Défait en 2012 par la candidate conservatrice Park Geun-hye, le démocrate Moon Jae-in a pris sa revanche en remportant largement l'élection présidentielle du 9 mai 2017 (41,1 % des voix, contre 24,0 % pour le conservateur Hong Joon-pyo et 21,4 % pour le centriste Ahn Cheol-soo). A l'issue de ce scrutin anticipé, organisé à la suite de la destitution de Mme Park Geun-hye, à tour unique, le Président Moon Jae-in devra faire face à des défis historiques sans précédent : préserver la paix dans la péninsule coréenne et répondre aux aspiration des millions de Corée qui, en participant aux manifestations de la "révolution des bougies" ayant conduit au départ de Mme Park, ont exprimé leur aspiration d'une Corée du Sud sociale et démocratique.
Né en 1953 dans une famille paysanne pauvre, originaire du Nord, Moon Jae-in sait plus que d'autres comment s'est construit le "miracle économique" sud-coréen, sur fond de régime autoritaire et d'exploitation très forte des travailleurs, en ayant payé par des séjours en prison son opposition au régime militaire de Park Chung-hee (père de la présidente destituée) puis en devenant un avocat des droits de l'homme, aux côtés de Roh Moo-hyun, ancien président de la République de Corée (2003-2008).

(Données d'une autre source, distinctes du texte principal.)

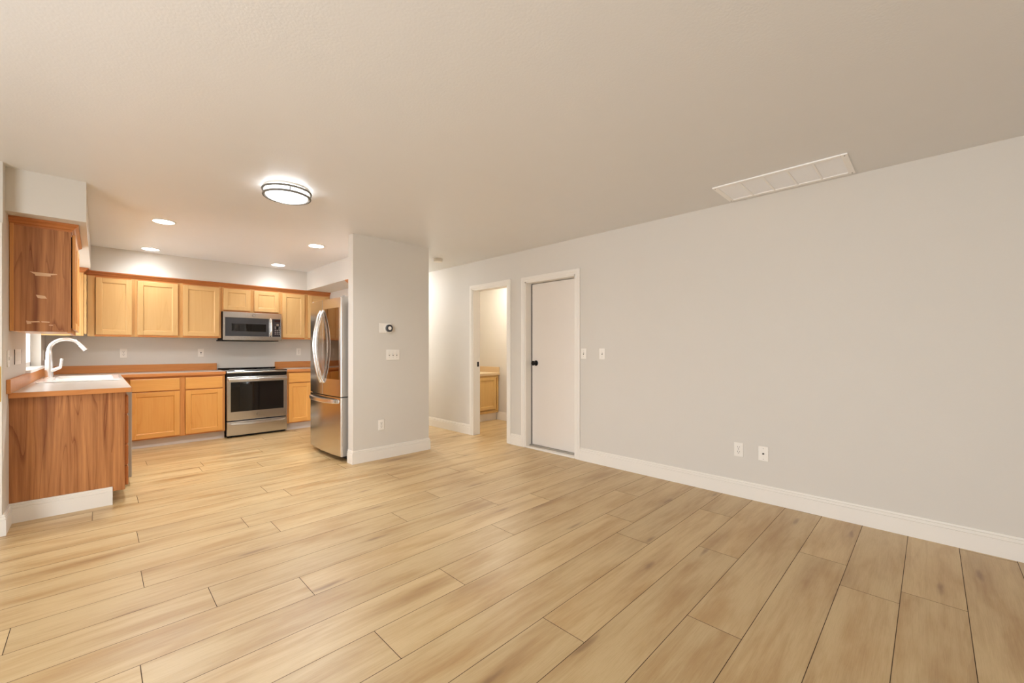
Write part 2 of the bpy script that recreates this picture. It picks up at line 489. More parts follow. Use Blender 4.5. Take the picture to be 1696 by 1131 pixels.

Son élection marque déjà la fin d'une période sombre : celle d'une dérive autoritaire de la Corée du Sud, cautionnée par les pays occidentaux - au premier rang desquels les Etats-Unis de Barack Obama et Donald Trump et la France de François Hollande : les candidats conservateurs ont réuni moins d'un tiers des voix au scrutin du 9 mai 2017 (24,0 % pour Hong Joon-pyo, 6,8 % pour le conservateur Yoo Seung-min opposé à Parkk Geun-hye et 0,1 % pour l'ultraconservateur Cho Won-jin).
Car le score relativement modeste de la principale candidate de gauche à ce scrutin, Sim Sang-jung (6,2 %, néanmoins le meilleur score d'un candidat de gauche jamais obtenu à une élection présidentielle en Corée du Sud), ne doit pas être interprété comme un blanc-seing aux ambiguïtés de Moon Jae-in sur le déploiement du système de missiles américain THAAD en Corée du Sud, ou encore les droits des minorités sexuelles : les millions de manifestants qui ont chassé du pouvoir le régime autoritaire et corrompu de Mme Park Geun-hye ont d'abord voté "utile" pour stopper la course où les conservateurs entraînaient la Corée du Sud, vers la guerre et la dictature.
Comme toujours en Corée du Sud, les "petits" candidats à l'élection présidentielle n'ont bénéficié de presque aucune couverture médiatique et leurs scores s'avèrent confidentiels (moins de 0,5 % au total pour 8 candidats) : dans l'ordre, Cho Won-jin (0,13 %) devance Kim Min-chan (0,10 %), Kim Sun-dong (0,08 %), Chang Sung-min (0,06 %), Yoo Hong-sik (0,05 %), Lee Kyung-hee (0,03 %), Lee Jae-oh (0,02 %) et Oh Young-guk (0,01 %).
Alors que les Etats-Unis de Donald Trump menacent d'attaques américaines qui conduiraient à la guerre avec la Corée du Nord, Moon Jae-in a une responsabilité historique pour modérer son allié américain, et aussi renouer les fils du dialogue intercoréen, comme il s'y est engagé pendant sa campagne. Ne disposant pas d'une majorité parlementaire, il aura aussi la lourde tâche d'améliorer les libertés publiques en Corée du Sud, libérer les prisonniers politiques (y compris les objecteurs de conscience), mettre fin à la répression antisyndicale, abroger la loi de sécurité nationale. Enfin, il devra répondre aux aspirations d'une société légitimement inquiète par le ralentissement économique, la montée des inégalités sociales et le coût très élevé pour les familles d'un système éducatif trop compétitif qui pousse trop de jeunes au suicide. La tâche est immense : pour relever ses défis, l'Association d'amitié franco-coréenne souhaite plein succès à Moon Jae-in, qu'elle félicite pour son élection.